• 460 local tastes

    From MICHAEL LOO@1:123/140 to ALL on Thursday, May 30, 2019 05:08:58
    The Dumpling Inn and Shanghai Saloon is one
    of the buzzing spots down on Convoy Street; it
    has a happy hour at the bar only, and that's
    where we go. It's an odd arrangement, with
    the two enterprises sharing a kitchen and a
    staff, but the menus are different, and you
    can get only some items from one menu in the
    other place. the oddest part is that there
    is not a clearly defined division; it all is
    in one large square room. One's head spins,
    and after being caught out once, we have
    decided to go to the bar part only, at happy
    hour time by preference.

    We got pork dumplings, which were pretty
    standard, a bit clunky, as if there had never
    been a Chinese grandmother in the kitchen
    (most of the staff looks white or Hispanic).
    The flavors were good except for a slight
    fizziness that I associate with not quite
    freshly minced pork. The ginger-scallion soy
    sauce tasted authentic enough.

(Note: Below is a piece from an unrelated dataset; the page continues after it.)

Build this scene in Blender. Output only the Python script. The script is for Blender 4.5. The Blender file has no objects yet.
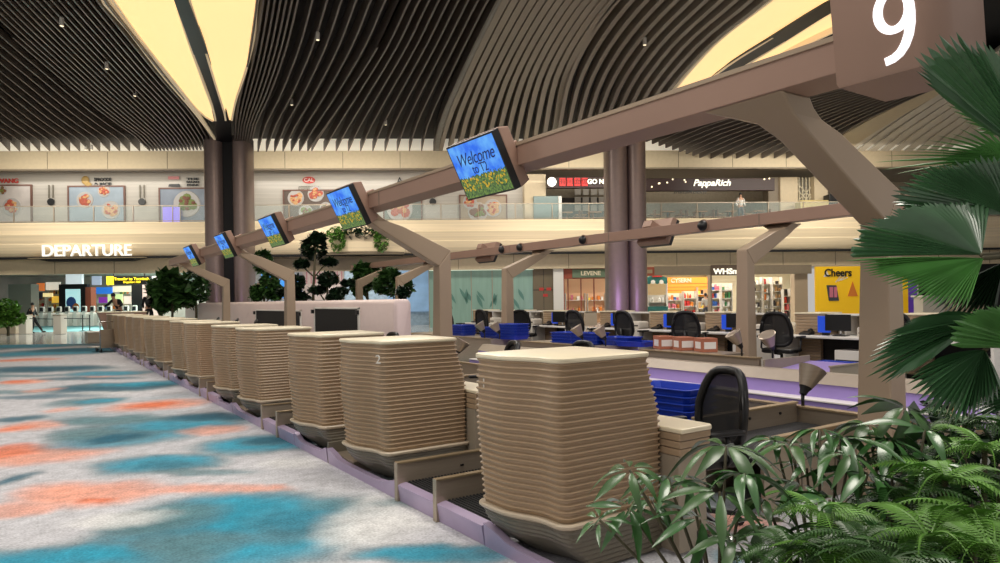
import bpy, math, random
from mathutils import Vector, Matrix, noise
random.seed(9)
C = bpy.context.scene.collection
PI = math.pi
# ---------------------------------------------------------------- survey
f=690.;h=1.55;r=.014
cr,sr=math.cos(r),math.sin(r)
def un(px,py):
    dx,dy=px-500,py-281.5
    return (500+dx*cr-dy*sr, 281.5+dx*sr+dy*cr)
VX,VY=un(30,306)
th=math.atan((500-VX)/f);c=math.cos(th);s=math.sin(th)
def ray(px,py):
    px,py=un(px,py);u=(px-500)/f;v=-(py-VY)/f
    return Vector((s+u*c,c-u*s,v))
al=-.06
R=(c,-s);F=(s,c)
ca,sa=math.cos(al),math.sin(al)
Dv=(R[0]*ca-F[0]*sa,R[1]*ca-F[1]*sa)
N=(F[0]*ca+R[0]*sa,F[1]*ca+R[1]*sa)
W0=38.
WROT=math.atan2(Dv[1],Dv[0])
def at(px,py,X=None,Y=None,Z=None,D=None):
    d=ray(px,py)
    t=X/d[0] if X is not None else Y/d[1] if Y is not None else (Z-h)/d[2] if Z is not None else D
    return Vector((t*d[0],t*d[1],h+t*d[2]))
def atw(px,py,n=0.):          # a point of the plane n metres behind the parapet: (distance along it, height)
    d=ray(px,py); t=(W0+n)/(d[0]*N[0]+d[1]*N[1])
    return (t*d[0]*Dv[0]+t*d[1]*Dv[1], h+t*d[2])
def W(a,n,z=0.):              # wall coordinates to world
    return Vector((Dv[0]*a+N[0]*(W0+n),Dv[1]*a+N[1]*(W0+n),z))
# ---------------------------------------------------------------- materials
def srgb(*v):
    return tuple(((x/255)/12.92 if x/255<=.04045 else ((x/255+.055)/1.055)**2.4) for x in v)
MATS={}
def mat(name,col,rough=.5,metal=0.,emit=0.,ecol=None,bump=0.,bscale=60.,var=0.,vscale=6.,stretch=None,alpha=1.,trans=0.,spec=.5,coat=0.):
    if name in MATS: return MATS[name]
    m=bpy.data.materials.new(name); m.use_nodes=True; nt=m.node_tree; b=nt.nodes['Principled BSDF']
    col=srgb(*col); b.inputs['Base Color'].default_value=(*col,1); b.inputs['Roughness'].default_value=rough
    b.inputs['Metallic'].default_value=metal; b.inputs['Specular IOR Level'].default_value=spec
    if coat: b.inputs['Coat Weight'].default_value=coat
    if emit: b.inputs['Emission Color'].default_value=(*(srgb(*ecol) if ecol else col),1); b.inputs['Emission Strength'].default_value=emit
    if alpha<1: b.inputs['Alpha'].default_value=alpha
    if trans: b.inputs['Transmission Weight'].default_value=trans
    tc=nt.nodes.new('ShaderNodeTexCoord'); mp=nt.nodes.new('ShaderNodeMapping'); nt.links.new(tc.outputs['Object'],mp.inputs['Vector'])
    if stretch: mp.inputs['Scale'].default_value=stretch
    nz=nt.nodes.new('ShaderNodeTexNoise'); nz.inputs['Scale'].default_value=vscale; nz.inputs['Detail'].default_value=4
    nt.links.new(mp.outputs['Vector'],nz.inputs['Vector'])
    if var:
        mx=nt.nodes.new('ShaderNodeMix'); mx.data_type='RGBA'; mx.blend_type='MULTIPLY'; mx.inputs['Factor'].default_value=1
        rp=nt.nodes.new('ShaderNodeMapRange'); rp.inputs['From Min'].default_value=.3; rp.inputs['From Max'].default_value=.7; rp.inputs['To Min'].default_value=1-var; rp.inputs['To Max'].default_value=1+var
        nt.links.new(nz.outputs['Fac'],rp.inputs['Value'])
        mx.inputs[6].default_value=(*col,1); nt.links.new(rp.outputs['Result'],mx.inputs[7]); nt.links.new(mx.outputs[2],b.inputs['Base Color'])
    if bump:
        n2=nt.nodes.new('ShaderNodeTexNoise'); n2.inputs['Scale'].default_value=bscale; nt.links.new(mp.outputs['Vector'],n2.inputs['Vector'])
        bp=nt.nodes.new('ShaderNodeBump'); bp.inputs['Strength'].default_value=bump; bp.inputs['Distance'].default_value=.01
        nt.links.new(n2.outputs['Fac'],bp.inputs['Height']); nt.links.new(bp.outputs['Normal'],b.inputs['Normal'])
    MATS[name]=m; return m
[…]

We got this
    for Lilli's sake, but he had only a couple,
    claiming nonhungriness, so I called for
    some hot sauce (it came as ladoban, so too
    salty for me) and Chris nd I ate the rest.

    Pork belly steamed bun sliders caught my eye:
    the meat was not as luxurious as I like,
    probably gringified; the braise was not quite
    long enough, so the meat was a little tough
    and a little stringy. Very sweet mantou.
    Scallions, okay, pickled Vietnamese style
    turnip and carrot julienne, okay, and cilantro,
    lots of it, less okay.

    Chris jumped up and down like a little girl
    when she saw pig ears on the menu. These were
    sliced, floured, and fried, pretty basic, but
    not crisp enough - accentuating the gelatinous
    nature of the dish, so she gave up after a while,
    leaving me to finish the rather large serving,
    which I did, all the time wishing that I was
    eating fried something else.

    On the wine list were various rather excellent
    deals, which were all sold out. The bartender
    claimed that they were changing the inventory.
    I noted that what was on offer was all the old
    wines that weren't a great deal, points against.
    We ended up with the mediocre Sterling Cabernet
    for too much money but not quite extortionate.
    It was young, grapy, a little too sweet, a
    little too obvious. The girls liked it.

    =
    Cotixan is a local chain of 24-hr Mexican fooderies
    - it's most notable for being the place Lilli took
    refuge after delivering me to the emergency room
    a year and half ago. It's halfway between a fast-
    food joint and a restaurant, clean but frillless.
    Doesn't bother me. There are good frying smells
    coming from the kitchen, which is right behind the
    cashier, so semi-open. As with many such places, you
    order, pay, and wait. They call you pretty soon.

    Lilli got the combinacion #1, a machaca taco and a
    cheese enchilada, rice, beans, and salad. She
    pronounced the taco excellent and gave me some of
    the shredded beef, which was plain but good. She
    hated but ate the enchilada, saying it was cold.
    She also finished off the pretty large serving of
    rice and beans, both of which were of a good
    standard, but the beans were made with oil instead
    of the proper lard. The whole plate was covered in
    lots and lots and lots of lettuce, of which she
    ate not much. I was very happy she ate as much
    food as she did.

    I got a fish taco for $4 something with rice and beans
    for an additional $2 something. A couple ounces of
    fresh, juicy fish fried in a delicate batter with the
    usual lettuce, tomato, and mayo-and-MSG-based sauce.
    It was some of the best fish I've had in years. When
    I go to a regular restaurant, I'm likely to get
    previously frozen fish of whatever quality. I was
    pleasantly surprised to say the least.

    No alcohol - there is a Coke machine out back.